◆ Exercise instructions ◆
Reproduce the listing below without any change.

════════════════════

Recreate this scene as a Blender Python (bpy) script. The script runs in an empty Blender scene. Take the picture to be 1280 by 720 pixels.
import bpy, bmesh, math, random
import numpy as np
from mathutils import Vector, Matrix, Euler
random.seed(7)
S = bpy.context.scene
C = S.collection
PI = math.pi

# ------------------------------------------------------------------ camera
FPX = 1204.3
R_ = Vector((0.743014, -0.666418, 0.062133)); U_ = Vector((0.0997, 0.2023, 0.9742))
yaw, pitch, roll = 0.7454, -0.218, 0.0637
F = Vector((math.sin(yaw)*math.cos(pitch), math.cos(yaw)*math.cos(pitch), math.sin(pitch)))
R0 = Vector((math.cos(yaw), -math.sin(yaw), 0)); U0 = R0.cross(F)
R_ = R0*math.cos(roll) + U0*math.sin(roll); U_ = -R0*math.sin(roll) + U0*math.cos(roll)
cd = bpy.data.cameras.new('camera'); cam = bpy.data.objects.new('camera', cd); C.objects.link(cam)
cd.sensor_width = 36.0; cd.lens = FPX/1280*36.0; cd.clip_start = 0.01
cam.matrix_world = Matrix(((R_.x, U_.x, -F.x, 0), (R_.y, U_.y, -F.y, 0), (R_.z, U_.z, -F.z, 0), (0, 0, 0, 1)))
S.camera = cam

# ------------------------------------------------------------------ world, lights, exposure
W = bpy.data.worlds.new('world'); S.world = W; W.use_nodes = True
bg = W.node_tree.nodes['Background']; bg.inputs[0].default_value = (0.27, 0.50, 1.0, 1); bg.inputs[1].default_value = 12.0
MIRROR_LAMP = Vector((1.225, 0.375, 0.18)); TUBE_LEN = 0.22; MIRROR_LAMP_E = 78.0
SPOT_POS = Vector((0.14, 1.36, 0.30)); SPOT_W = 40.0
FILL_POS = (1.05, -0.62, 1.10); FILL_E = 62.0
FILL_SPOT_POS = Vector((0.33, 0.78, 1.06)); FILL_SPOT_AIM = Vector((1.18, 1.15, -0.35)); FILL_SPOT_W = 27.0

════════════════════

◆ Answer to this problem ◆
Recreate this scene as a Blender Python (bpy) script. The script runs in an empty Blender scene. Take the picture to be 1280 by 720 pixels.
import bpy, bmesh, math, random
import numpy as np
from mathutils import Vector, Matrix, Euler
random.seed(7)
S = bpy.context.scene
C = S.collection
PI = math.pi

# ------------------------------------------------------------------ camera
FPX = 1204.3
R_ = Vector((0.743014, -0.666418, 0.062133)); U_ = Vector((0.0997, 0.2023, 0.9742))
yaw, pitch, roll = 0.7454, -0.218, 0.0637
F = Vector((math.sin(yaw)*math.cos(pitch), math.cos(yaw)*math.cos(pitch), math.sin(pitch)))
R0 = Vector((math.cos(yaw), -math.sin(yaw), 0)); U0 = R0.cross(F)
R_ = R0*math.cos(roll) + U0*math.sin(roll); U_ = -R0*math.sin(roll) + U0*math.cos(roll)
cd = bpy.data.cameras.new('camera'); cam = bpy.data.objects.new('camera', cd); C.objects.link(cam)
cd.sensor_width = 36.0; cd.lens = FPX/1280*36.0; cd.clip_start = 0.01
cam.matrix_world = Matrix(((R_.x, U_.x, -F.x, 0), (R_.y, U_.y, -F.y, 0), (R_.z, U_.z, -F.z, 0), (0, 0, 0, 1)))
S.camera = cam

# ------------------------------------------------------------------ world, lights, exposure
W = bpy.data.worlds.new('world'); S.world = W; W.use_nodes = True
bg = W.node_tree.nodes['Background']; bg.inputs[0].default_value = (0.27, 0.50, 1.0, 1); bg.inputs[1].default_value = 12.0
MIRROR_LAMP = Vector((1.225, 0.375, 0.18)); TUBE_LEN = 0.22; MIRROR_LAMP_E = 78.0
SPOT_POS = Vector((0.14, 1.36, 0.30)); SPOT_W = 40.0
FILL_POS = (1.05, -0.62, 1.10); FILL_E = 62.0
FILL_SPOT_POS = Vector((0.33, 0.78, 1.06)); FILL_SPOT_AIM = Vector((1.18, 1.15, -0.35)); FILL_SPOT_W = 27.0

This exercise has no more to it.